● Aim of the task:
Every line of the material below must be repeated exactly.

========================================

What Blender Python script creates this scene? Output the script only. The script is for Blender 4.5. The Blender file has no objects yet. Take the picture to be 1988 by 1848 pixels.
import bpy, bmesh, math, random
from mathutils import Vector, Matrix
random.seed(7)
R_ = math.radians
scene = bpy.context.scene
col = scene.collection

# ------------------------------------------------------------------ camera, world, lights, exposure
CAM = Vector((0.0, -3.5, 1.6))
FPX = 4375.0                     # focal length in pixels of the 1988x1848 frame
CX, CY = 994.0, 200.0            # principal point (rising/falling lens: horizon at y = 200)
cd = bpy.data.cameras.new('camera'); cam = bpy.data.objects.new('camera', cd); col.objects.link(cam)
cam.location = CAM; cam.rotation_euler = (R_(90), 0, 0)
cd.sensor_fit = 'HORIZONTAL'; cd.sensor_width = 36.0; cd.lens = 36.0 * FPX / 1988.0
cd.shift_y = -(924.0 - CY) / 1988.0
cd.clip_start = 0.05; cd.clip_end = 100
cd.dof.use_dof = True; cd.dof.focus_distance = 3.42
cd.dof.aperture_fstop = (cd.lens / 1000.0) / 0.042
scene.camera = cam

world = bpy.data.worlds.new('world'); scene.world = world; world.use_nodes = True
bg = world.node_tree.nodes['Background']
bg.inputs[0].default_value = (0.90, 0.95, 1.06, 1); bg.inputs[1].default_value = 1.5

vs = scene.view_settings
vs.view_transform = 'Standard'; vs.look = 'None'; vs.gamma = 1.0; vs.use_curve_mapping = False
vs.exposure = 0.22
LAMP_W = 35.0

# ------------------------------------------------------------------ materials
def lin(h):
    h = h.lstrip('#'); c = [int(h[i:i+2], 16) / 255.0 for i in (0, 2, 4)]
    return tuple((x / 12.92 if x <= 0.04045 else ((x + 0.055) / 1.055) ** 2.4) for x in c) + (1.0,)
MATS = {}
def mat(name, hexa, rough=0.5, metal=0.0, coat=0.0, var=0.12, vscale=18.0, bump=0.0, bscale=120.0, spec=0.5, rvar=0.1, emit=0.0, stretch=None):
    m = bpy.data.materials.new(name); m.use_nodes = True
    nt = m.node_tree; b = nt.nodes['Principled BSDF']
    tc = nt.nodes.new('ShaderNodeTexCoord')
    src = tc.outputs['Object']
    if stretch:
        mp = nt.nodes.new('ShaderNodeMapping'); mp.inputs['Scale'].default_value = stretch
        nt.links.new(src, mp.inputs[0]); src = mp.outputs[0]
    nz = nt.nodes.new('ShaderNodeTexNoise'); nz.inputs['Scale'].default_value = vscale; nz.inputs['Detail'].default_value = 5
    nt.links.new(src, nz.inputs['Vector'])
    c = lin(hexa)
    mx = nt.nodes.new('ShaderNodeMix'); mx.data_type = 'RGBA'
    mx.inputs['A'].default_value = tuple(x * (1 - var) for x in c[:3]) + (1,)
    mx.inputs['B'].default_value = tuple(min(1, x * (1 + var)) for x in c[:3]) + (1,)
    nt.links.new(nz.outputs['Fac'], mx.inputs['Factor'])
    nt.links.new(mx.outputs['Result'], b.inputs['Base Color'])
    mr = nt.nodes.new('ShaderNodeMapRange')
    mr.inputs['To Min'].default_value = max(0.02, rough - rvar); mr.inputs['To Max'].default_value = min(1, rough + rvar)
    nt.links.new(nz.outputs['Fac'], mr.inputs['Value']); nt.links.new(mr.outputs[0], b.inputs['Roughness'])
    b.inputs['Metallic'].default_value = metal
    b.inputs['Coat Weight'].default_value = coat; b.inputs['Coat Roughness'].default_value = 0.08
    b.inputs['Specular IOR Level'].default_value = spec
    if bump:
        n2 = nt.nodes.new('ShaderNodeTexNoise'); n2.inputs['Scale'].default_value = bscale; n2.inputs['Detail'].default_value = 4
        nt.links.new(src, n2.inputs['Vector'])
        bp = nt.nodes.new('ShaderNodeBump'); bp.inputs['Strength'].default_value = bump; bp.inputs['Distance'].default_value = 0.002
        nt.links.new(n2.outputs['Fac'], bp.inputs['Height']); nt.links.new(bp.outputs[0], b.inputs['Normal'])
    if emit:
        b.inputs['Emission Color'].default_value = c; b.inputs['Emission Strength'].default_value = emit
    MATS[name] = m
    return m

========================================

● Finished answer:
What Blender Python script creates this scene? Output the script only. The script is for Blender 4.5. The Blender file has no objects yet. Take the picture to be 1988 by 1848 pixels.
import bpy, bmesh, math, random
from mathutils import Vector, Matrix
random.seed(7)
R_ = math.radians
scene = bpy.context.scene
col = scene.collection

# ------------------------------------------------------------------ camera, world, lights, exposure
CAM = Vector((0.0, -3.5, 1.6))
FPX = 4375.0                     # focal length in pixels of the 1988x1848 frame
CX, CY = 994.0, 200.0            # principal point (rising/falling lens: horizon at y = 200)
cd = bpy.data.cameras.new('camera'); cam = bpy.data.objects.new('camera', cd); col.objects.link(cam)
cam.location = CAM; cam.rotation_euler = (R_(90), 0, 0)
cd.sensor_fit = 'HORIZONTAL'; cd.sensor_width = 36.0; cd.lens = 36.0 * FPX / 1988.0
cd.shift_y = -(924.0 - CY) / 1988.0
cd.clip_start = 0.05; cd.clip_end = 100
cd.dof.use_dof = True; cd.dof.focus_distance = 3.42
cd.dof.aperture_fstop = (cd.lens / 1000.0) / 0.042
scene.camera = cam

world = bpy.data.worlds.new('world'); scene.world = world; world.use_nodes = True
bg = world.node_tree.nodes['Background']
bg.inputs[0].default_value = (0.90, 0.95, 1.06, 1); bg.inputs[1].default_value = 1.5

vs = scene.view_settings
vs.view_transform = 'Standard'; vs.look = 'None'; vs.gamma = 1.0; vs.use_curve_mapping = False
vs.exposure = 0.22
LAMP_W = 35.0

# ------------------------------------------------------------------ materials
def lin(h):
    h = h.lstrip('#'); c = [int(h[i:i+2], 16) / 255.0 for i in (0, 2, 4)]
    return tuple((x / 12.92 if x <= 0.04045 else ((x + 0.055) / 1.055) ** 2.4) for x in c) + (1.0,)
MATS = {}
def mat(name, hexa, rough=0.5, metal=0.0, coat=0.0, var=0.12, vscale=18.0, bump=0.0, bscale=120.0, spec=0.5, rvar=0.1, emit=0.0, stretch=None):
    m = bpy.data.materials.new(name); m.use_nodes = True
    nt = m.node_tree; b = nt.nodes['Principled BSDF']
    tc = nt.nodes.new('ShaderNodeTexCoord')
    src = tc.outputs['Object']
    if stretch:
        mp = nt.nodes.new('ShaderNodeMapping'); mp.inputs['Scale'].default_value = stretch
        nt.links.new(src, mp.inputs[0]); src = mp.outputs[0]
    nz = nt.nodes.new('ShaderNodeTexNoise'); nz.inputs['Scale'].default_value = vscale; nz.inputs['Detail'].default_value = 5
    nt.links.new(src, nz.inputs['Vector'])
    c = lin(hexa)
    mx = nt.nodes.new('ShaderNodeMix'); mx.data_type = 'RGBA'
    mx.inputs['A'].default_value = tuple(x * (1 - var) for x in c[:3]) + (1,)
    mx.inputs['B'].default_value = tuple(min(1, x * (1 + var)) for x in c[:3]) + (1,)
    nt.links.new(nz.outputs['Fac'], mx.inputs['Factor'])
    nt.links.new(mx.outputs['Result'], b.inputs['Base Color'])
    mr = nt.nodes.new('ShaderNodeMapRange')
    mr.inputs['To Min'].default_value = max(0.02, rough - rvar); mr.inputs['To Max'].default_value = min(1, rough + rvar)
    nt.links.new(nz.outputs['Fac'], mr.inputs['Value']); nt.links.new(mr.outputs[0], b.inputs['Roughness'])
    b.inputs['Metallic'].default_value = metal
    b.inputs['Coat Weight'].default_value = coat; b.inputs['Coat Roughness'].default_value = 0.08
    b.inputs['Specular IOR Level'].default_value = spec
    if bump:
        n2 = nt.nodes.new('ShaderNodeTexNoise'); n2.inputs['Scale'].default_value = bscale; n2.inputs['Detail'].default_value = 4
        nt.links.new(src, n2.inputs['Vector'])
        bp = nt.nodes.new('ShaderNodeBump'); bp.inputs['Strength'].default_value = bump; bp.inputs['Distance'].default_value = 0.002
        nt.links.new(n2.outputs['Fac'], bp.inputs['Height']); nt.links.new(bp.outputs[0], b.inputs['Normal'])
    if emit:
        b.inputs['Emission Color'].default_value = c; b.inputs['Emission Strength'].default_value = emit
    MATS[name] = m
    return m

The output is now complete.